Srimenanti sebagai tokoh sentral dalam novel ini menjadi keterwakilan problematik bagi generasi kekinian di tengah pusaran arus teknologi dan ideologi. Meski banyak catatan dan kutipan puisi terutama dari Sapardi, novel ini memberikan corak lain sebagai karya fiksi. Jokpin piawai sekali dalam meramu kata menjadi cerita yang menarik, bahkan dalam puisi-puisnya sekalipun.
Dan Joko Pinurbo menjadi sedikit penyair yang merepresentasikan karyanya untuk dicermati lebih jauh dalam medium luas jagat kepenulisan kita.

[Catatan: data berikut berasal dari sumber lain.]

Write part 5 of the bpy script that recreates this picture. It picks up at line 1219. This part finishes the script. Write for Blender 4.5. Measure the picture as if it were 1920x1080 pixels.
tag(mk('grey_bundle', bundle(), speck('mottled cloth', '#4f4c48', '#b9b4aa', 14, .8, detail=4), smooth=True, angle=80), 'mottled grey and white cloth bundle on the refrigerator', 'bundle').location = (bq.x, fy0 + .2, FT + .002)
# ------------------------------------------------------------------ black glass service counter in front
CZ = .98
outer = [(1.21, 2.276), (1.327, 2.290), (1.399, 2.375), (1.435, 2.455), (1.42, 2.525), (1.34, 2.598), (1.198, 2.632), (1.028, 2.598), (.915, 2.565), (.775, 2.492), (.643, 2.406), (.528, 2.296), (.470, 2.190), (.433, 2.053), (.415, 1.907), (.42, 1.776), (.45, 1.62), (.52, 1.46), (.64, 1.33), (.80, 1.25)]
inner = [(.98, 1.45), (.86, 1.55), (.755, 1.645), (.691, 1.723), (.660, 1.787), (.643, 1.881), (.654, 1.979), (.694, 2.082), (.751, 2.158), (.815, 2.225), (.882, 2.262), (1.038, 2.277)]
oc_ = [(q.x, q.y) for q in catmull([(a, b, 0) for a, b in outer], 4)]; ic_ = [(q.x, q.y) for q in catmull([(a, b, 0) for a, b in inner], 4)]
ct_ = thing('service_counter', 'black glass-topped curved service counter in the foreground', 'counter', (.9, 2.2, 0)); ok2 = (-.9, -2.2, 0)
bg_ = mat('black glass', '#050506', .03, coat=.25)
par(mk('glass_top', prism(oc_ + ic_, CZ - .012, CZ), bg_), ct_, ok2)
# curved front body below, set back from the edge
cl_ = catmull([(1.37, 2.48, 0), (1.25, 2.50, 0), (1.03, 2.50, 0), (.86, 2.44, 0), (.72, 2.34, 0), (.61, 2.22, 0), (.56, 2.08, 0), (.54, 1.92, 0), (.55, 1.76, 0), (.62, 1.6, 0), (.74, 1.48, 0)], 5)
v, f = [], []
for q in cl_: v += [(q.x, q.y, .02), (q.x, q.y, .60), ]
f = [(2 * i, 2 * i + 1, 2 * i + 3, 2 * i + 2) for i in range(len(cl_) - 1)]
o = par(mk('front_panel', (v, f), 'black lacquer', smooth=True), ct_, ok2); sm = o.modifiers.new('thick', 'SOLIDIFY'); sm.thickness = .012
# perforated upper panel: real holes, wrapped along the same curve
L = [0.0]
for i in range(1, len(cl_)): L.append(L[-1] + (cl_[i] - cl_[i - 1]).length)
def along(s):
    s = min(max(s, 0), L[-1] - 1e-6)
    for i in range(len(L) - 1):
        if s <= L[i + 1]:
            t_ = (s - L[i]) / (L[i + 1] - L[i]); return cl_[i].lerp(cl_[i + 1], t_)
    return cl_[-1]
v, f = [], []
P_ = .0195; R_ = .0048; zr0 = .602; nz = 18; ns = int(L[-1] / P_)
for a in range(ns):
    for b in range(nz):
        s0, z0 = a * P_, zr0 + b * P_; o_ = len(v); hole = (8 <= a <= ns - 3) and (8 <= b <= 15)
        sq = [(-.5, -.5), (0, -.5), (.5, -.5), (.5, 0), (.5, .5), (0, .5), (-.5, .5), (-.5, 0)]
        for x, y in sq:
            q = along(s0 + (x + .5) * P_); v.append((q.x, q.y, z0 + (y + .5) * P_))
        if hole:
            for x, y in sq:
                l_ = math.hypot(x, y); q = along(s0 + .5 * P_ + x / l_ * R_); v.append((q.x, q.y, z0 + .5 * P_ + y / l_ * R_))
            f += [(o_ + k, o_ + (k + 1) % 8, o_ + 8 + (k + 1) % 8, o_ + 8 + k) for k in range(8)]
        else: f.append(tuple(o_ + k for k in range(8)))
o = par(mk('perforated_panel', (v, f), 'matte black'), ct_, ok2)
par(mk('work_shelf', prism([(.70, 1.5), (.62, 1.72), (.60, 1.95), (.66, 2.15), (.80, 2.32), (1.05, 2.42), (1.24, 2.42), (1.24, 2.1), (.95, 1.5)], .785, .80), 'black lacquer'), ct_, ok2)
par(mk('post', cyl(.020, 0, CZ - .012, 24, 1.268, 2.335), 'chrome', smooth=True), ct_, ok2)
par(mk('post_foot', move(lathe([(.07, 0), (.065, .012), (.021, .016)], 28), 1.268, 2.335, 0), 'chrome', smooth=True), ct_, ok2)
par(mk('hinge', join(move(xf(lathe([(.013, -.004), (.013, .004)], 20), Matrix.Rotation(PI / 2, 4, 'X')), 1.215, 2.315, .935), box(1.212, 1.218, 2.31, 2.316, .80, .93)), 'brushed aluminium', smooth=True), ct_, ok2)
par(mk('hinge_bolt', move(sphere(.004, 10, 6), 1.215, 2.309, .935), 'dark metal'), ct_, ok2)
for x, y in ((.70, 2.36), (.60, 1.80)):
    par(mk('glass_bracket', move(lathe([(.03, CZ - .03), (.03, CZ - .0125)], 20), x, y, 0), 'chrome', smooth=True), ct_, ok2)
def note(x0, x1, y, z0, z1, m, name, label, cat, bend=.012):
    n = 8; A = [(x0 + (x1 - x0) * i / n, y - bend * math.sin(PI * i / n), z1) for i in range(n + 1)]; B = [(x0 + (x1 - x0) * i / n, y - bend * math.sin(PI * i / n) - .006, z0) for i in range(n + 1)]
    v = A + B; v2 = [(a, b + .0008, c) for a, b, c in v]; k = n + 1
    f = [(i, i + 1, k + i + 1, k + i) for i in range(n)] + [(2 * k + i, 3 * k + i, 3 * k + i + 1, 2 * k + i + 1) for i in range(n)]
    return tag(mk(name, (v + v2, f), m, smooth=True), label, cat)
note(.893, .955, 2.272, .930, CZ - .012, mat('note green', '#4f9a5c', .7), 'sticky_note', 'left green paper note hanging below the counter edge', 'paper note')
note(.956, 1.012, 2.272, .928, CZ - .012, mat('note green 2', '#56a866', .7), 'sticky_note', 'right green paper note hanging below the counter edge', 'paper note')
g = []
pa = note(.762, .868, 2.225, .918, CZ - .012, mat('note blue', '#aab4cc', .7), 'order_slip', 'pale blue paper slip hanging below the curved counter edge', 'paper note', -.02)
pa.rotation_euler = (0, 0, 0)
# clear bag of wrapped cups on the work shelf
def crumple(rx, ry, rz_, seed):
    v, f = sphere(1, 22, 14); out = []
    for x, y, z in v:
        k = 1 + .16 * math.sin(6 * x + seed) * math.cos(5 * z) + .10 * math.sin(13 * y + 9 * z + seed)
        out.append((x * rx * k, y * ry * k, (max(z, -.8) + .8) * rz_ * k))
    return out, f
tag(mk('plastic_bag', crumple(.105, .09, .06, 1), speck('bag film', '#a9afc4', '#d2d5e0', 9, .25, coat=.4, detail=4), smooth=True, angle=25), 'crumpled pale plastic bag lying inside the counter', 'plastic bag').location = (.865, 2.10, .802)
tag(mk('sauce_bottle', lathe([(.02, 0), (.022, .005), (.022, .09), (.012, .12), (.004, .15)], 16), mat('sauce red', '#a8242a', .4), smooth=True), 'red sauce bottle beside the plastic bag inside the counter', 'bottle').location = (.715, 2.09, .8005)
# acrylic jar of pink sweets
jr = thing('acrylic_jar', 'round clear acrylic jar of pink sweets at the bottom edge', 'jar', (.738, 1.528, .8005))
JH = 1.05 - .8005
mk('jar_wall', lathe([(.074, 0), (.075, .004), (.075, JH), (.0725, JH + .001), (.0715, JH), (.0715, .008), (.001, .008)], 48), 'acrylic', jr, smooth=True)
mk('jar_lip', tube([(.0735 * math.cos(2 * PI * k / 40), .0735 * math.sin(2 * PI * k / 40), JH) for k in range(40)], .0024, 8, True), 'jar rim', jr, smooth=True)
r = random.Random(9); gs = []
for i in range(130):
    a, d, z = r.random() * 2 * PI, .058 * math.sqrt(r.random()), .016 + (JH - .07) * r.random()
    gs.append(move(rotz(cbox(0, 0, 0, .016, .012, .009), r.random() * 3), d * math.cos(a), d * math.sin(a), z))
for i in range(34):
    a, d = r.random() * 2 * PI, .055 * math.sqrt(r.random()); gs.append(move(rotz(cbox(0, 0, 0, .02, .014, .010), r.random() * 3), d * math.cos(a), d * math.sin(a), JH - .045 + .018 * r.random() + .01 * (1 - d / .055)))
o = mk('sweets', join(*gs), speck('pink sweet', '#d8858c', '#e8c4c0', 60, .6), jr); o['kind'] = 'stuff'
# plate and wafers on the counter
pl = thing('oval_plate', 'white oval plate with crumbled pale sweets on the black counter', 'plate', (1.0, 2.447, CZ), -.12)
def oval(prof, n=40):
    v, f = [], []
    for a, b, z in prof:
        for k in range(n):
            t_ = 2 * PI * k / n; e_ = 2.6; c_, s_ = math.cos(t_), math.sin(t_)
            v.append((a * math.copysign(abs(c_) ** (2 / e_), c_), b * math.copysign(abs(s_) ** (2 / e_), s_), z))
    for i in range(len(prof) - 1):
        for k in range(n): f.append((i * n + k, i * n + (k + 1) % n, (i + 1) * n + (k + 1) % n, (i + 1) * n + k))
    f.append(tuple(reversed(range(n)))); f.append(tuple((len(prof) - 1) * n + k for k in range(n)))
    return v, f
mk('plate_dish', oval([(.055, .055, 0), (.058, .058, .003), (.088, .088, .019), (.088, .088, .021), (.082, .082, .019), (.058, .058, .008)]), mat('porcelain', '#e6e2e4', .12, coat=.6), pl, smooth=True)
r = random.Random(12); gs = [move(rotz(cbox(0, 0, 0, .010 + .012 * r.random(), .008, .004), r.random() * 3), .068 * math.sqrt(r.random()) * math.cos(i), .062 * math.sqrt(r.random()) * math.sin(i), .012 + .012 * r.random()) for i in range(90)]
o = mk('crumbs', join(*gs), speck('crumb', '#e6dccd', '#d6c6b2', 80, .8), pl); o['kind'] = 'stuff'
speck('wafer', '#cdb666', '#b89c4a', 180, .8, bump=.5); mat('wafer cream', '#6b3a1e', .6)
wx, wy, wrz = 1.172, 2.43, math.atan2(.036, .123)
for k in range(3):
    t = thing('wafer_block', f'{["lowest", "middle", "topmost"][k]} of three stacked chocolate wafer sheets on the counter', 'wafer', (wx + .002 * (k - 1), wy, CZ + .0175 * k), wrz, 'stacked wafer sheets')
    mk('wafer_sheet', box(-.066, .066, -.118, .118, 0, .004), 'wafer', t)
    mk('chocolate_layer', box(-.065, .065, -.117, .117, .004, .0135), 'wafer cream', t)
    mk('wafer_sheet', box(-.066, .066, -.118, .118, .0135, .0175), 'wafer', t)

Sebagai novel, cerita Srimenanti mengisyaratkan pertemanan tokoh-tokohnya dengan beberapa penulis yang barangkali dicomot untuk melengkapi dan mewarnai latar dan alur, agar kutipan puisi dari beberapa penulis menjadi pas dan klop. Juga frasa, hujan, kopi, bahkan "asu" menjadi pelengkap dan pemanis dan tentu, cara bertutur Jokpin yang khas dan kadang terselip kejenakaan, pertanda bahwa buku ini menjadi sahabat yang menghibur dan memberi cukup ruang untuk kita renungkan bersama.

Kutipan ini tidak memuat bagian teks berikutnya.